Julio II, no obstante, no veía con buenos ojos el entusiasmo que puso en su empresa el rey de Francia. Fiel a su lema de "fuera los bárbaros" que se le atribuye, deseaba ver fuera de Italia a todos los extranjeros que pisaban su suelo, pero principalmente al rey de Francia. En consecuencia, comenzó a tejer una nueva liga en contra, esta vez, de los franceses, en la que entró también Fernando, no sin antes conseguir que el Papa le concediese, por fin, la deseada investidura de Nápoles, es decir, el reconocimiento legal de su dominio sobre el reino meridional.
Luis XII, indignado por lo que consideraba una traición del Pontífice, no se anduvo por las ramas. Declaró públicamente que ocuparía Roma y depondría al belicoso y fementido Julio II. Corrían los últimos meses de 1511; la empresa africana de Fernando el Católico no daría un paso más desde aquel momento.
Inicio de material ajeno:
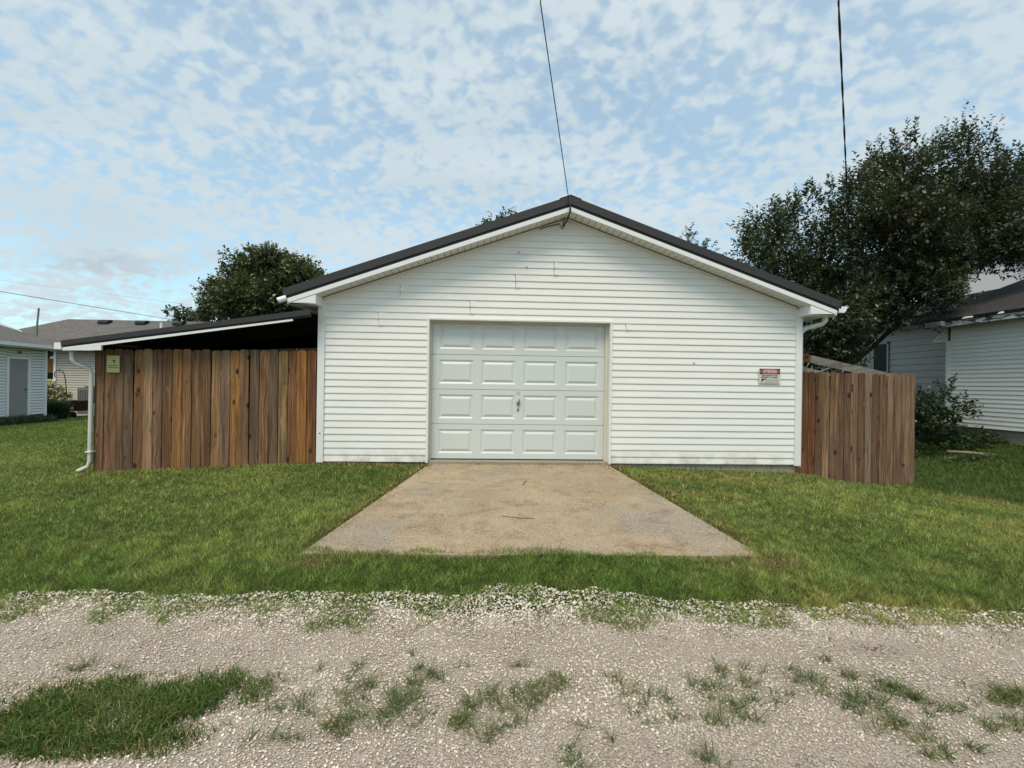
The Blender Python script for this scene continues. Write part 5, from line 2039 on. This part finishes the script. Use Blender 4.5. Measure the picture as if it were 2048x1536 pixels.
# far left planting
rng = np.random.default_rng(61)
fb_ = thing('flower_bush', (-18.95, 20.3, -.3), 'tall bush of pale yellow flowers beside the small white house', 'bush')
fl = [(-19.1, 20.3, .55, .55, .45, .75), (-18.75, 20.3, .35, .45, .4, .6), (-19.45, 20.4, .7, .35, .3, .7)]
V, Fq, C, *_ = crown(fl, 170, 9, .11, .05, (.06, .085, .035), (.14, .165, .07), rng, .5, (.15, .3))
np_mesh('foliage', V, Fq, M['leaf'], C, fb_)
P = []
while len(P) < 260:
    l = fl[rng.integers(0, 3)]
    u = unit(rng.normal(0, 1, 3))
    if u[1] < .3:
        P.append(np.array(l[:3]) + u * np.array(l[3:]) * 1.0)
Vc, Fc, Cc_ = [], [], []
for p in P:
    nrm = unit(np.array([rng.normal(0, .4), -1, rng.normal(.5, .3)]))
    a = unit(np.cross(nrm, [0, 0, 1.0]))
    b = np.cross(nrm, a)
    r = rng.uniform(.045, .075)
    n0 = len(Vc)
    Vc.append(p + nrm * .02)
    for k in range(8):
        Vc.append(p + (a * math.cos(k * .785) + b * math.sin(k * .785)) * r)
    Fc += [(n0, n0 + 1 + k, n0 + 1 + (k + 1) % 8) for k in range(8)]
    c = np.array([.50, .46, .16]) * rng.uniform(.55, 1.1) if rng.uniform() < .75 else np.array([.40, .40, .24])
    Cc_ += [c * .45] + [c] * 8
np_mesh('blossoms', np.array(Vc), np.array(Fc), M['leaf'], np.array(Cc_), fb_)
og = thing('ornamental_grass', (-17.7, 18.7, -.2), 'arching dark green ornamental grass clump at the house corner', 'plant')
k = 2600
a = rng.uniform(0, 2 * math.pi, k)
r = rng.uniform(0, .30, k)
cxs = np.array([(-17.95, 18.9), (-17.50, 18.8), (-17.72, 18.6)])[rng.integers(0, 3, k)]
x_, y_ = cxs[:, 0] + r * np.cos(a), cxs[:, 1] + r * np.sin(a)
V, T, C = blades(x_, y_, np.full(k, -.2), rng.uniform(.5, .95, k), rng.uniform(.018, .032, k), rng.uniform(.3, .8, k), pick((.025, .050, .022), (.07, .105, .05), rng.uniform(0, 1, k)), rng)
np_mesh('foliage', V, T, M['blade'], C, og)
bp = thing('low_planting', (-17.3, 17.0, -.1), 'low grey green plants along the small white house wall', 'plants')
k = 2600
s_ = rng.uniform(-1.0, LEN - .4, k)
t_ = rng.uniform(.08, .75, k)
q = np.array([fa.p(a, b, 0) for a, b in zip(s_, t_)])
V, T, C = blades(q[:, 0], q[:, 1], hgt(q[:, 0], q[:, 1]), rng.uniform(.12, .42, k), rng.uniform(.016, .03, k), rng.uniform(.3, .9, k), pick((.06, .065, .035), (.13, .14, .085), rng.uniform(0, 1, k)), rng)
np_mesh('foliage', V, T, M['blade'], C, bp)

# ------------------------------------------------------------------ small litter
def twig(pts, rad, label, col):
    m = MB()
    m.tube(pts, rad, 5)
    o = m.build('twig', M['timber'])
    o.color = col
    return tag(o, label, 'twig', 'twigs on the ground')


def onslab(x, y, dz=.006):
    return (x, y, slab_z(y) + dz)


twig([onslab(.385, 5.60), onslab(.415, 5.72), onslab(.45, 5.80)], .0045, 'short dark twig near the middle of the driveway', lin(112, 86, 62))
twig([onslab(.10, 4.45), onslab(.25, 4.40), onslab(.42, 4.38)], .003, 'long thin twig lying across the driveway centre', lin(110, 85, 60))
m = MB()
m.add([(2.46, 3.19, .10), (2.52, 3.15, .125), (2.60, 3.14, .11), (2.53, 3.18, .10), (2.46, 3.19, .092), (2.52, 3.15, .117), (2.60, 3.14, .102), (2.53, 3.18, .092)], [(0, 1, 2, 3), (4, 7, 6, 5), (0, 4, 5, 1), (1, 5, 6, 2), (2, 6, 7, 3), (3, 7, 4, 0)])
o = m.build('bark_chip', M['timber'])
o.color = lin(190, 175, 150)
tag(o, 'pale bark chip in the grass near the alley at right', 'bark chip')


def dry_leaf(x, y, a, label):
    m = MB()
    z = float(hgt(x, y)) + .035
    c, s = math.cos(a), math.sin(a)
    pts = [(-.045, 0, 0), (0, .022, .02), (.05, 0, .01), (0, -.022, .025)]
    vv = [(x + c * p - s * q, y + s * p + c * q, z + r) for p, q, r in pts]
    vv += [(p[0], p[1], p[2] - .002) for p in vv]
    m.add(vv, [(0, 1, 2, 3), (4, 7, 6, 5), (0, 4, 5, 1), (1, 5, 6, 2), (2, 6, 7, 3), (3, 7, 4, 0)])
    o = m.build('dry_leaf', M['timber'])
    o.color = lin(170, 150, 105)
    tag(o, label, 'leaf', 'dry leaves beside the driveway')


dry_leaf(2.12, 5.15, .8, 'curled dry leaf in the grass right of the driveway')
dry_leaf(-1.24, 5.85, 1.4, 'upright dry leaf in the grass left of the driveway')
print('faces', sum(len(o.data.polygons) for o in bpy.data.objects if o.type == 'MESH'), 'objects', len(bpy.data.objects))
En la primavera del año siguiente, en las puertas de muchas iglesias se clavó un edicto, firmado por once cardenales, quienes se declaraban rebeldes al Papa. Su jefe era un español, Bernardino de Carvajal, persona austera y docta, al que un "panfleto" contemporáneo definió como "el tipo de hombre más indicado para jorobar a un romano pontífice". En aquel edicto, inspirado desde luego por el rey de Francia, se anunciaba la convocatoria de un concilio general, que se celebraría en Pisa aquel mismo otoño, para condenar y deponer a Julio II como responsable de la división de la cristiandad.
Sobre la Iglesia se cernía la amenaza de otro cisma. Fernando, desde luego, se opuso a la política de Luis XII desde el primer momento. Despojó a Carvajal de los beneficios que poseía en España y convenció al Papa para que patrocinase una nueva coalición, la Liga Santa (4 de noviembre de 1511), a la que se adhirieron, además de Julio y Fernando, los venecianos y el rey de Inglaterra, Enrique VIII.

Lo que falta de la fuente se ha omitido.